# Working data start

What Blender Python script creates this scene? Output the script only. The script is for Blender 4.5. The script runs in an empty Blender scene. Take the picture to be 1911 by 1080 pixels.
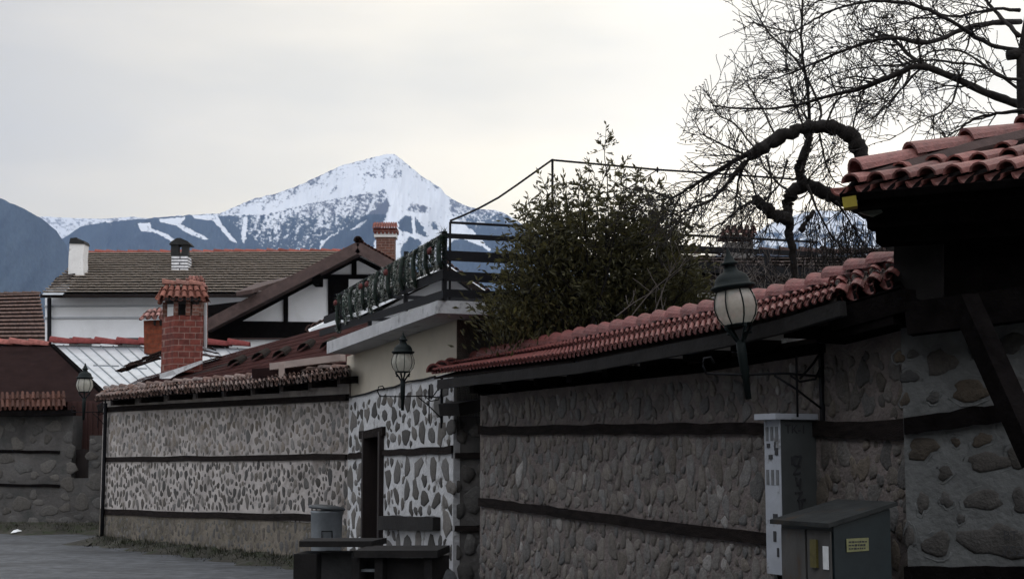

# Working data end
# Working data start

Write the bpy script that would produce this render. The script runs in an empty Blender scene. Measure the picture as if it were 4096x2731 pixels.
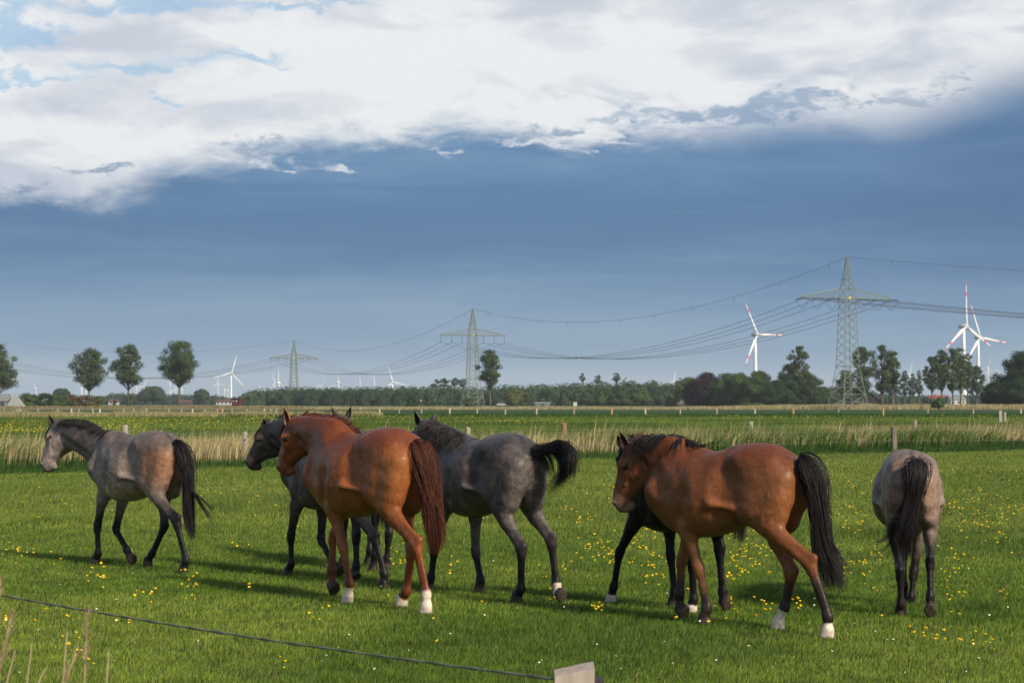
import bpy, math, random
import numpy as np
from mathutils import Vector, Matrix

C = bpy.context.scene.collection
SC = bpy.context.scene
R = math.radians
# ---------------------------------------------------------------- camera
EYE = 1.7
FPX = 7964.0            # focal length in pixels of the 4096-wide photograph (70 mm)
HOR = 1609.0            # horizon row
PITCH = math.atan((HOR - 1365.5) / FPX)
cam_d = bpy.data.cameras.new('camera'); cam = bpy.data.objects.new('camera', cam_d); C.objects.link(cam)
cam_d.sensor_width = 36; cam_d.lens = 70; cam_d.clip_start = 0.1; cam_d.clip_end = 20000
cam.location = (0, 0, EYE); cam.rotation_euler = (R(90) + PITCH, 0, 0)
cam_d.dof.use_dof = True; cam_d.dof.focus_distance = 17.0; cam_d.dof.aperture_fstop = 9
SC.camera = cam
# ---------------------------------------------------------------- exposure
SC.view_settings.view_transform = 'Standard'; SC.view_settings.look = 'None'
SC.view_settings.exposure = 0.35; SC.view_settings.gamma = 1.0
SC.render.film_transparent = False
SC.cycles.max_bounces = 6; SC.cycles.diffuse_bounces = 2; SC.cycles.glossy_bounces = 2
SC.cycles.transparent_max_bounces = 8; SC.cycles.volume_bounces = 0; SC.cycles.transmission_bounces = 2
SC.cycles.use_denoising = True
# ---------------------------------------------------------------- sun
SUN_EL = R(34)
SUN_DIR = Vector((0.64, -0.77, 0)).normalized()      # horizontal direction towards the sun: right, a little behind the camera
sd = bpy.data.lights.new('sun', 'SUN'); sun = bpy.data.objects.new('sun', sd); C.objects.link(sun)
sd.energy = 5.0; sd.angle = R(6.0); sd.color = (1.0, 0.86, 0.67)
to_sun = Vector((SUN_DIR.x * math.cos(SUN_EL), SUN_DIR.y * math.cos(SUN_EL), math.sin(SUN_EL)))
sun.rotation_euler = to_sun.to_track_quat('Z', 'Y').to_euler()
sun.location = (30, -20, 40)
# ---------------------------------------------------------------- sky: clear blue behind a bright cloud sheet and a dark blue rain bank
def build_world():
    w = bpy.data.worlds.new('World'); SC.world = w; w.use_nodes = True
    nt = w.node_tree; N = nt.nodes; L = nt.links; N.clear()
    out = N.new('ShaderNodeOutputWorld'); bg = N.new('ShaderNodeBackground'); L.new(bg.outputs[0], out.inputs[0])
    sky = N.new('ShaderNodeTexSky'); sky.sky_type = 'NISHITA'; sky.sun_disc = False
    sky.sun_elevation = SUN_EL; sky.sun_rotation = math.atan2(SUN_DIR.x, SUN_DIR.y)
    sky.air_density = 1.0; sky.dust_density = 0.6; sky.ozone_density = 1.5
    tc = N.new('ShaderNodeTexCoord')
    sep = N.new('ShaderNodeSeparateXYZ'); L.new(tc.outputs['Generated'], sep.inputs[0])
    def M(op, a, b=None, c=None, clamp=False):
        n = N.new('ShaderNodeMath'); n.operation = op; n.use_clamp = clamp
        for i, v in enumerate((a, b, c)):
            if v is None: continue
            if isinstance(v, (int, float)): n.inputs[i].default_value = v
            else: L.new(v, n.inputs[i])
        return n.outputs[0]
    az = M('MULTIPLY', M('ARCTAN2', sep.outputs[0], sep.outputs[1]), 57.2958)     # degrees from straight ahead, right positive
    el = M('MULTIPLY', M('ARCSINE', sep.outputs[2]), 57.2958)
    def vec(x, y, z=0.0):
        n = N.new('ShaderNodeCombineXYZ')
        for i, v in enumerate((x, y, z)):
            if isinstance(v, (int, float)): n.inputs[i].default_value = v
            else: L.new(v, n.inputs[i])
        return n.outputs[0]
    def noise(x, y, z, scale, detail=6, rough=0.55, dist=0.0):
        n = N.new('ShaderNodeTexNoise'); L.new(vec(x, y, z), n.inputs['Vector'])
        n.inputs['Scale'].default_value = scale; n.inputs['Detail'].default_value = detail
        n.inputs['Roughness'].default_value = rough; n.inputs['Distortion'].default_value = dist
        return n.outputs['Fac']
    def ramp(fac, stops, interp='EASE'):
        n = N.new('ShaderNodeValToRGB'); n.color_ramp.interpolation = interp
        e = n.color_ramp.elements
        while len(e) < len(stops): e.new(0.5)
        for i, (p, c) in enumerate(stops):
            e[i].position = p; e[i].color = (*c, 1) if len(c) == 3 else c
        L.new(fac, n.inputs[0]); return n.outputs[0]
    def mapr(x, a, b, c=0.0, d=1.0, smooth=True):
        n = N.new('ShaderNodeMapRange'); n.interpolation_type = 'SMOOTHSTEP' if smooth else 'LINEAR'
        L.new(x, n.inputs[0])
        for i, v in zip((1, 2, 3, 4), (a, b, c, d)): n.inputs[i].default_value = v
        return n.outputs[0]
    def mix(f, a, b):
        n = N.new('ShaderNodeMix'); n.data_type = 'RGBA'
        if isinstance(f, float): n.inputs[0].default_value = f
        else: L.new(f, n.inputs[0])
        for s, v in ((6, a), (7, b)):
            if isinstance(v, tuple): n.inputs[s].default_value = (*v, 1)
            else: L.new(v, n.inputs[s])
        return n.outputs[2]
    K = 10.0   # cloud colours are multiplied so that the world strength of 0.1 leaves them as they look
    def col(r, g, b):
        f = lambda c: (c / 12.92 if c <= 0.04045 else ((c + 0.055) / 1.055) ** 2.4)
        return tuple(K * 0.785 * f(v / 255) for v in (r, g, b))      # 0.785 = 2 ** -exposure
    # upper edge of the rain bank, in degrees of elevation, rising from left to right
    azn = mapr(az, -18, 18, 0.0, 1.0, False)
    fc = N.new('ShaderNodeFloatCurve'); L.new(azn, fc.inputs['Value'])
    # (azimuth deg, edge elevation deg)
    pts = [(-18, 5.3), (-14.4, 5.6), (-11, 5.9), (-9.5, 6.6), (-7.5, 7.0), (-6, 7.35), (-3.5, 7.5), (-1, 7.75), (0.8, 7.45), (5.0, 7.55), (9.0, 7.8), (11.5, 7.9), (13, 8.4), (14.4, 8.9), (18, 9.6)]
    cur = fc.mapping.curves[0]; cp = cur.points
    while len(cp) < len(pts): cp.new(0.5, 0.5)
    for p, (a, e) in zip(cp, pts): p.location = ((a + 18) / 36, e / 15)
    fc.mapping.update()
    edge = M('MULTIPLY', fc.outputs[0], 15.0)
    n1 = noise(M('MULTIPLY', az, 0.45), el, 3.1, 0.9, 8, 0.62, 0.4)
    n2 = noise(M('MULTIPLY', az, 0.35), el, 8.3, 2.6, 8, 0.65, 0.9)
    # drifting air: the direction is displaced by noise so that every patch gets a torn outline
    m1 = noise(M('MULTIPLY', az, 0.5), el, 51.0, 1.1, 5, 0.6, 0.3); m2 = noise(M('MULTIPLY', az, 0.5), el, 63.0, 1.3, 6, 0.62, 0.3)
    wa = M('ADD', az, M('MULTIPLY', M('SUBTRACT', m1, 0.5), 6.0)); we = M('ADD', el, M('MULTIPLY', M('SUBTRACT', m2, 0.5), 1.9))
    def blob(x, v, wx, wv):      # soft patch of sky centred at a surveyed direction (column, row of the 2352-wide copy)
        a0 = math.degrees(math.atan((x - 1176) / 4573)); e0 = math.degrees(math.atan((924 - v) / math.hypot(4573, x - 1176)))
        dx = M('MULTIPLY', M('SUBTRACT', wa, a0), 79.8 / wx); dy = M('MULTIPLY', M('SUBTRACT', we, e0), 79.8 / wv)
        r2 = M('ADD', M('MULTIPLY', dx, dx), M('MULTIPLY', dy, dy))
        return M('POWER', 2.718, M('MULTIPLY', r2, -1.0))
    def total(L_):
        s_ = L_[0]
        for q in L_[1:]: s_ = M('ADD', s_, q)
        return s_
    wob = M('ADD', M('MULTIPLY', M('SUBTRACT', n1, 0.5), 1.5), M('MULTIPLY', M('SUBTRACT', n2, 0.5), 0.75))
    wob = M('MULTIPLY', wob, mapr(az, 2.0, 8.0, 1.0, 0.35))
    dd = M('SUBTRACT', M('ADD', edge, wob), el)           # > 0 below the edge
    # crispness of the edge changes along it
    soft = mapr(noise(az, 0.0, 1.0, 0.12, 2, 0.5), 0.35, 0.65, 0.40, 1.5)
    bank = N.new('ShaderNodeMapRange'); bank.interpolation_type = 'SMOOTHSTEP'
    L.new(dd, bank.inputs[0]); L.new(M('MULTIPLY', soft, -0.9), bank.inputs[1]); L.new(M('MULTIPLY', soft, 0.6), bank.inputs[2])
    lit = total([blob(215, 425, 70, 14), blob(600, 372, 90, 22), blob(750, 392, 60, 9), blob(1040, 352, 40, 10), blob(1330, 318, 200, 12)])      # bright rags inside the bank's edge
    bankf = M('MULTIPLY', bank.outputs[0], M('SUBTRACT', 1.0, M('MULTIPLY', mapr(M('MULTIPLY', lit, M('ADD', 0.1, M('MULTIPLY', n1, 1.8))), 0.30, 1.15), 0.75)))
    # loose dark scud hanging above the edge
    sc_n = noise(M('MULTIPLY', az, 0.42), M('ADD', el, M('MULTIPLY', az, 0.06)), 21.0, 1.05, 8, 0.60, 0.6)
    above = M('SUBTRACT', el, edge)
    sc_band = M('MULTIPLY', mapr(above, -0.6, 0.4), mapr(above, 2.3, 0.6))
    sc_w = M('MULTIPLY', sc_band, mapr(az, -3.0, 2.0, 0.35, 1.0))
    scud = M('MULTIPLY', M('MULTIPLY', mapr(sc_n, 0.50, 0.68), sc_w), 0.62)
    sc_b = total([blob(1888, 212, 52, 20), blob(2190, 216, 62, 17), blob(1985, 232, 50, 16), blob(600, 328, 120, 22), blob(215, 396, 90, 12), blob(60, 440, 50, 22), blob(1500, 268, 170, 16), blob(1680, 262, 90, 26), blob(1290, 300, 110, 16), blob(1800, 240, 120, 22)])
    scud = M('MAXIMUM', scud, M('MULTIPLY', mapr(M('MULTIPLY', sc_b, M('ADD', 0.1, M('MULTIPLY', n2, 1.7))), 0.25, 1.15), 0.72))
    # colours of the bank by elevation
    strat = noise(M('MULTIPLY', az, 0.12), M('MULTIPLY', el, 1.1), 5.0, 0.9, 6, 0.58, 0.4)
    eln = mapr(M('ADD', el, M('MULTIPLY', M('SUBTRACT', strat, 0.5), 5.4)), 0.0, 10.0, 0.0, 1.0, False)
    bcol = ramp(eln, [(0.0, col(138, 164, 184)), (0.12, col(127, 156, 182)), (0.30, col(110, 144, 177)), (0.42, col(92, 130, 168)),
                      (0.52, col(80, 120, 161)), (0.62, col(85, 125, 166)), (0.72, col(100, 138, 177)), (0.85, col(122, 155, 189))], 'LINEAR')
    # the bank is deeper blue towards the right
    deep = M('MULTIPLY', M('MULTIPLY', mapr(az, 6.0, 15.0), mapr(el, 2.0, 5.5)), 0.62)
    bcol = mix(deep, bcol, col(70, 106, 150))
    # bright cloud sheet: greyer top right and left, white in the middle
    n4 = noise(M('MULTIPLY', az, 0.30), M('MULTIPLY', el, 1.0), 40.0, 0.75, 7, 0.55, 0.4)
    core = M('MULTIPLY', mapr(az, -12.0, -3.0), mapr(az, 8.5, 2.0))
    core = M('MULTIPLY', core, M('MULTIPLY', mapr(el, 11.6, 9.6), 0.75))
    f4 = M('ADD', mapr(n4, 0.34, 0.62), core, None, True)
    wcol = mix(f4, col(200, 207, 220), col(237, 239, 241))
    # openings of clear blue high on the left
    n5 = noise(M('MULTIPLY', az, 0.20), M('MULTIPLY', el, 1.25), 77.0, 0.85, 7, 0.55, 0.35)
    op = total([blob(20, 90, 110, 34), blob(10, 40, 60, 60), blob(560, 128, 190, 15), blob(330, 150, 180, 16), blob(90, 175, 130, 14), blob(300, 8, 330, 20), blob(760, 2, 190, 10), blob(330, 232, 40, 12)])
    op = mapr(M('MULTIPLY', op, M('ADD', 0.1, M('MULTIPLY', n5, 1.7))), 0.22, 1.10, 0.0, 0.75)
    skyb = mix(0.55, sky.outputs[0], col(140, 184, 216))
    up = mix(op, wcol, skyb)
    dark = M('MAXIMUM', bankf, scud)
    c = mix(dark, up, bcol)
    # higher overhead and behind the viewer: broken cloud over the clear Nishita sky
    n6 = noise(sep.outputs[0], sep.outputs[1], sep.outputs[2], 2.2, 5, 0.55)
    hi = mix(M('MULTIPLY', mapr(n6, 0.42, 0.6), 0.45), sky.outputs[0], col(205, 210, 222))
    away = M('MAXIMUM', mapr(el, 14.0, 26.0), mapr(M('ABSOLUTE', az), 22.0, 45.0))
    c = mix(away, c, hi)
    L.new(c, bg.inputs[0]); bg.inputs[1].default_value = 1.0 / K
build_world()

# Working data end

## What the exercise asks
Examine the records and pull out every line where the string "this" occurs.

## Written answer
What Blender Python script creates this scene? Output the script only. The script is for Blender 4.5. The script runs in an empty Blender scene. Take the picture to be 1911 by 1080 pixels.
Write the bpy script that would produce this render. The script runs in an empty Blender scene. Measure the picture as if it were 4096x2731 pixels.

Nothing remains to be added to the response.